The company has already initiated its plan to achieve full integration at all levels throughout its chain of steel operations. This plan is expected to be completed in the next two years.

 

Further, the company is making a foray into power production by planning to set up a 625 MW thermal power plant at its existing plant site at Champa for captive use. The first phase is expected to be commissioned in the current year. Thereafter subsequent phases will come up in a phased manner over the next three years.

 

According to an Angel Broking report, PIL has raised US $110 million through foreign currency convertible bonds (FCCBs) over the last six months to fund its capital expenditure (capex) plan. As capacity gets added in a modular fashion, the company's net debt-equity is likely to be stable at 0.1x over FY2010-12 as internal accruals will be sufficient to fund its capex requirements.

 

Concerns


Due to inadequate supply of iron ore, which is the company's key input, iron ore prices have been witnessing a high level of volatility. This is in turn resulting in unstable margins for steel.

 

Another major concern for the company is that allegations have been levelled against it that it has indulged in illegal mining and black-marketing of coal from its Chotia mine. However, the company has declared these allegations to be false. According to a leading newspaper report, the Coal Ministry has stated that it will decide on the issue after the completion of CBI's inquiry.

 

Valuations


PIL is currently trading at a price-to-earnings ratio (P/E) of 8.8 (September 20, 2010) which is slightly higher than its five-year median P/E of 7.2.

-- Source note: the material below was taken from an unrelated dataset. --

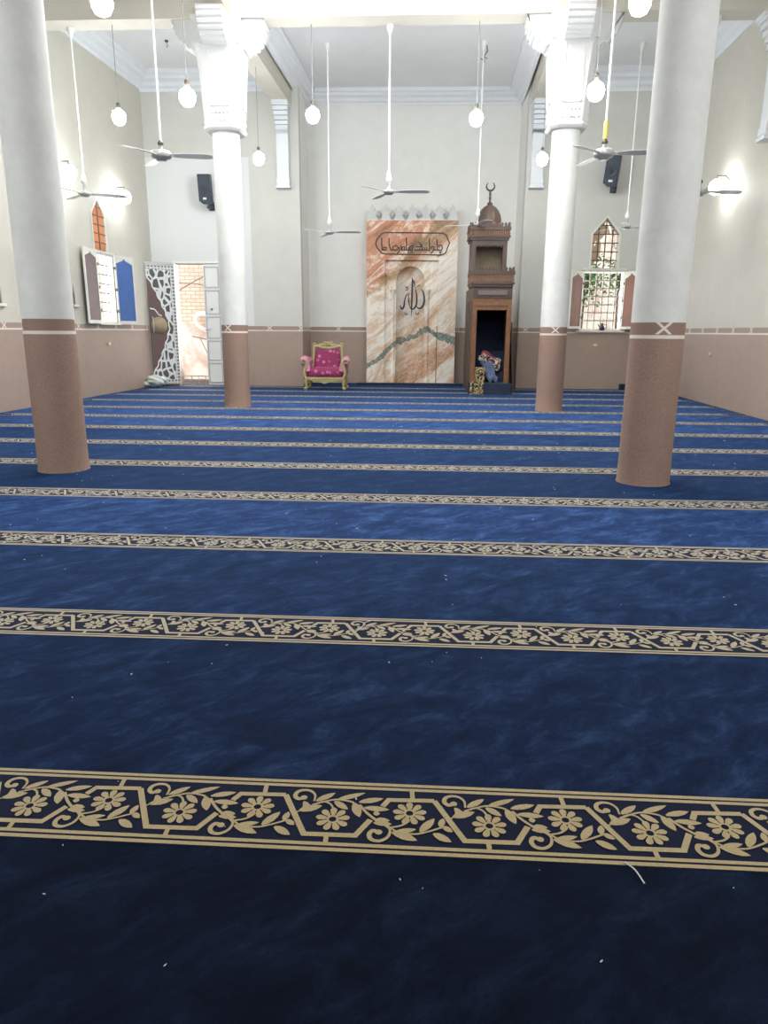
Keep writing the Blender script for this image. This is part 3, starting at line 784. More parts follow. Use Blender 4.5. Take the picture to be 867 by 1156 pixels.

It posted a three-year CAGR growth of 30.9 per cent in earnings per share (EPS). Its price-earnings to growth (PEG) ratio is 0.29, which is attractive.

While valuation-wise the stock is attractive, its price could remain volatile in the short to medium-term till the controversy around the stock gets sorted. To be on the safer side, we recommend that you invest in the stock after the cloud that is hanging over it dissipates.